Las recientes declaraciones del Presidente Calderón sobre una encuesta que coloca a Josefina Vázquez Mota tan sólo cuatro puntos debajo de Enrique Peña Nieto han desatado un debate no sólo acerca del papel y credibilidad de las encuestas, sino también sobre cómo debe comportarse el Presidente durante la elección. Si bien no es claro en qué medida pueden las encuestas influir en las preferencias de los electores, es probable que el Ejecutivo esté apostando a generar un ambiente de posibilidad que rompa el (aparente) consenso en el proceso electoral, con la sugerencia implícita de que las cosas no están aún escritas. No obstante, con este tipo de acciones el Presidente podría estar asumiendo riesgos en términos de su imagen, que a su vez podrían tener consecuencias negativas para el final de su mandato e incluso para la candidata panista.
Dicho lo anterior, aunque hasta esta semana la mayoría de las encuestadoras más reconocidas ubicaban en primer lugar -con 17 puntos de ventaja- a Peña Nieto; en segundo a Vázquez Mota, y en tercer lugar, Andrés Manuel López Obrador tan sólo un par de puntos debajo de la candidata panista, la encuesta de GEA/ISA publicada el día de ayer -con sólo siete puntos de diferencia entre Peña Nieto y Vázquez Mota- parece confirmar que la anunciada por el Presidente no estaba fuera de la realidad. De ser así, todas las descalificaciones por parte de encuestadores, periodistas y partidos opositores habrían probado ser injustificadas e igualmente políticamente motivadas. En cualquier caso, lo que la encuesta de GEA/ISA confirma es que Peña Nieto no es invencible y anticipa una contienda mucho más cerrada de lo que muchos esperaban. La encuesta de GEA/ISA sin duda va a reconfigurar la actitud del votante, el apoyo de los empresarios y las negociaciones políticas.
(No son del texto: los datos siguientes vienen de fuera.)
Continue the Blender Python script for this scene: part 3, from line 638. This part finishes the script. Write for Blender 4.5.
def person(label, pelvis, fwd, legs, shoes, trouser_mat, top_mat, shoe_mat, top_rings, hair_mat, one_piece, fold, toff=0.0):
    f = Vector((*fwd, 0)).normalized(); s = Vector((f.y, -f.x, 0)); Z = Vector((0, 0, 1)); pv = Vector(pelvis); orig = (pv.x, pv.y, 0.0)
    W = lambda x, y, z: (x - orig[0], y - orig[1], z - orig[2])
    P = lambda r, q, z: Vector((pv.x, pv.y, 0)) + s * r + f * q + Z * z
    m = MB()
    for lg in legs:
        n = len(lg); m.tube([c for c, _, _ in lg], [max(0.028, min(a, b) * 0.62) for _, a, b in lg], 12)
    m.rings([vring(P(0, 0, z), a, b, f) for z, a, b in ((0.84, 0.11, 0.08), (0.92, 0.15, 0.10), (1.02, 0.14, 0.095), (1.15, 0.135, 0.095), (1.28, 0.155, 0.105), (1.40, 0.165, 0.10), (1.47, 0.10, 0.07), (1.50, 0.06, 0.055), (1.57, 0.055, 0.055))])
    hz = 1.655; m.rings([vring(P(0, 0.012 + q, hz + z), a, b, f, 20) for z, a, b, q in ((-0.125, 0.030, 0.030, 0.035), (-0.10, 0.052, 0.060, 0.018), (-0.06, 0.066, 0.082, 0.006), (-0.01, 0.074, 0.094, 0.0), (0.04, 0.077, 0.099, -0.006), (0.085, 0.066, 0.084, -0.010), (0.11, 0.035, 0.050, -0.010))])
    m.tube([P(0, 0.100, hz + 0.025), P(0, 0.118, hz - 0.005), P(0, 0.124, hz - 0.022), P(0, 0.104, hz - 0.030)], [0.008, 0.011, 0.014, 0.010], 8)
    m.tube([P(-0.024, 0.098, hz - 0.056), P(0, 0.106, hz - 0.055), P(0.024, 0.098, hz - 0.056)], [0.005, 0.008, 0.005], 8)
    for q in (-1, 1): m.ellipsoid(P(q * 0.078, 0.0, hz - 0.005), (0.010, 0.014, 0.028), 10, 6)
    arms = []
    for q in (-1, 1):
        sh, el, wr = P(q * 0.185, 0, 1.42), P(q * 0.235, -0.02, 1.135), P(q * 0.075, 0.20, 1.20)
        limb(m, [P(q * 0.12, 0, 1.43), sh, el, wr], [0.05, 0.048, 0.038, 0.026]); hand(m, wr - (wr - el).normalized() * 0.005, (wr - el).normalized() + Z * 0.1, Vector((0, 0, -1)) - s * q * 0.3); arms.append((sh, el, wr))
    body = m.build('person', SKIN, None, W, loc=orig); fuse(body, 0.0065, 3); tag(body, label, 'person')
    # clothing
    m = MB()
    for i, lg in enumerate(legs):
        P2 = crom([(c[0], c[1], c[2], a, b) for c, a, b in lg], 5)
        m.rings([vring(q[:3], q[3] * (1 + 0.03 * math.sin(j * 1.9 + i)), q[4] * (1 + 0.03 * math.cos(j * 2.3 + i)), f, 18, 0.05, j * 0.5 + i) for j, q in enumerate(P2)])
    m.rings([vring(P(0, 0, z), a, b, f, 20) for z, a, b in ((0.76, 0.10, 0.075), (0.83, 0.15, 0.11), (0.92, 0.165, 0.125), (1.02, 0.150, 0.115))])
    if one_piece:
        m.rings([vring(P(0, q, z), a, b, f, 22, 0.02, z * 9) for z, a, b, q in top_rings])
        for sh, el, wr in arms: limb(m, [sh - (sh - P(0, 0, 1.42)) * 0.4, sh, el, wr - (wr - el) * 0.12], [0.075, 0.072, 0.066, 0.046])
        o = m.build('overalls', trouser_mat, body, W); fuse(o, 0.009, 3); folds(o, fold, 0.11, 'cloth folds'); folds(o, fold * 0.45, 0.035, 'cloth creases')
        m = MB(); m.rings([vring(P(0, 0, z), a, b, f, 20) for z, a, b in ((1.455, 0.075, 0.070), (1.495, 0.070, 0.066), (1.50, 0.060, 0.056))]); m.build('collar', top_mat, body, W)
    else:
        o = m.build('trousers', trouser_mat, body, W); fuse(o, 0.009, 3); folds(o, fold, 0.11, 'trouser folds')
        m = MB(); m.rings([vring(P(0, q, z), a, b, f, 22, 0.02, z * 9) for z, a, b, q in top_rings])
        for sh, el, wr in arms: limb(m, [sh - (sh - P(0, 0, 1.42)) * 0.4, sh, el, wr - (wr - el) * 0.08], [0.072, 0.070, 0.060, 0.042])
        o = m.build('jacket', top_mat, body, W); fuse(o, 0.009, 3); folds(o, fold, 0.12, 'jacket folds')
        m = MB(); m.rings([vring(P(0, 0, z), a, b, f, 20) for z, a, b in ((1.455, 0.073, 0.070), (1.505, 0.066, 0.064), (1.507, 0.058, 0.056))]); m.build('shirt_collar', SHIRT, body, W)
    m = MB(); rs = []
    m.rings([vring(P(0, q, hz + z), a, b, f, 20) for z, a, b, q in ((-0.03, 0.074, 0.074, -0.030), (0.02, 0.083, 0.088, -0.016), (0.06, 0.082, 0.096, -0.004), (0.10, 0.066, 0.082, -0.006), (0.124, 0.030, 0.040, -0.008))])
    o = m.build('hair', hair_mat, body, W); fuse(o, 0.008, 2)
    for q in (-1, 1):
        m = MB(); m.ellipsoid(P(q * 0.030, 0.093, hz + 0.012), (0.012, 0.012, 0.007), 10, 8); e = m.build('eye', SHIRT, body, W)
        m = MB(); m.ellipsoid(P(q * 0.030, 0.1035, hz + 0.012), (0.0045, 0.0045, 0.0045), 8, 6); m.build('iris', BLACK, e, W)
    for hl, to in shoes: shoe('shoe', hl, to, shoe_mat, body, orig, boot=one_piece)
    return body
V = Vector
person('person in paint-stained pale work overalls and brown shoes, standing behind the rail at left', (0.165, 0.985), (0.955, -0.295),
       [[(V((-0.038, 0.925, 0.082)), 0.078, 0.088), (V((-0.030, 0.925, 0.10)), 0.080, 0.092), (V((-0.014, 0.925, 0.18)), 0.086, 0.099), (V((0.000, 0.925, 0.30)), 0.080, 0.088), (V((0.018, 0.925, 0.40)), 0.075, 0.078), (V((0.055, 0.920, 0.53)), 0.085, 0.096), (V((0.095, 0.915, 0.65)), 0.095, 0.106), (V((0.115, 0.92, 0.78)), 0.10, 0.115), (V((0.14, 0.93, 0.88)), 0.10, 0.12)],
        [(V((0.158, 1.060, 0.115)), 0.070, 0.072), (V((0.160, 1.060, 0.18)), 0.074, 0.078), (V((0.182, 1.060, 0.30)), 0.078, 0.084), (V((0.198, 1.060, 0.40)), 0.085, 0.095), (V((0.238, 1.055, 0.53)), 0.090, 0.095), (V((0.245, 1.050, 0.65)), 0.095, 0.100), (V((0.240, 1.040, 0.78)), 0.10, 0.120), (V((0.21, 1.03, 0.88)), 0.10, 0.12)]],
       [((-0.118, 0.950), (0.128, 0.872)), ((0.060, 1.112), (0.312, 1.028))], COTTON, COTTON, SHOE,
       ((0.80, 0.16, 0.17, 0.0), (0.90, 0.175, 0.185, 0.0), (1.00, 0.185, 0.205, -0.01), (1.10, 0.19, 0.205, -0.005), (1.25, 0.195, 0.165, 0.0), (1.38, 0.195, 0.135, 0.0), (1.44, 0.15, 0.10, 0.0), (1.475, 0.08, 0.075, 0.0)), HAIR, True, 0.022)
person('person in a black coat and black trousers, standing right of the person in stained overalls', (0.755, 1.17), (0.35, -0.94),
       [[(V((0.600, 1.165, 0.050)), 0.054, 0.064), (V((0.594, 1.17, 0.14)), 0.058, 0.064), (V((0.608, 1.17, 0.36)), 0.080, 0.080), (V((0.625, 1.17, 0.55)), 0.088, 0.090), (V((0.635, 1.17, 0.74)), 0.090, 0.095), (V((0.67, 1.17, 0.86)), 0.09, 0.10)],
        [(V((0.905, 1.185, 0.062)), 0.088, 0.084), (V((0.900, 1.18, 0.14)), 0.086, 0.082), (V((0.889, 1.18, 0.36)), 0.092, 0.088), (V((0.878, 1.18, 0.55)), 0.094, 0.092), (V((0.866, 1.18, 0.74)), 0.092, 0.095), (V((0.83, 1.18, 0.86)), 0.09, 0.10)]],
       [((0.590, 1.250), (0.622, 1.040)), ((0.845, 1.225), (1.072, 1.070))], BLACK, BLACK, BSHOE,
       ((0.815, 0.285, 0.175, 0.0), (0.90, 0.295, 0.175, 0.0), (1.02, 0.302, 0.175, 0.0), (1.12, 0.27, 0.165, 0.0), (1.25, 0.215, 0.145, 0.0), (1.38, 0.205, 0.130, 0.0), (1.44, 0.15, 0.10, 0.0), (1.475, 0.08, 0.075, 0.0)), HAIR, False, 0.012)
La otra pregunta relevante es la relativa a la función del Presidente en los procesos electorales. La reacción de los actores políticos, incluida la demanda del PRD ante la FEPADE, obligó al Presidente a construir discursos en pro de la democracia en los días posteriores para matizar sus declaraciones, e incluso reunirse con la dirigencia nacional del PRI. Sin embargo, lo más grave que podría ocurrir sería una amonestación pública. En ese sentido, el Presidente podría percibir razonable seguir involucrándose. El presidente es jefe de Estado y jefe de gobierno. En su primera función tiene que colocarse por encima de las disputas electorales e incluso intentar mantener la paz política. En su segunda función, es un político que tiene todo el derecho de impulsar los objetivos que considere mejores. Esta doble función genera escozor, pero no por eso deja de ser real. Un Presidente partidizado y ocupado en asuntos electorales en un momento como el que vive el país en términos de violencia tiene consecuencias en la vida real, situación que se hace patente por encontrarse en su peor momento de aprobación -según Mitofsky y ADN político- situación que, de acentuarse, podría terminar por perjudicar a la candidata panista, quien nuevamente tendría que jugar un equilibrio entre ofrecer la continuidad que quieren los panistas y la diferenciación que demandan los votantes independientes. Es por esto que, independientemente de la discusión irresuelta acerca de si el Presidente debería poder participar activa y abiertamente en los procesos electorales -la ley vigente lo prohíbe- hay riesgos suficientes para que el Presidente revalúe los costos de su actuar.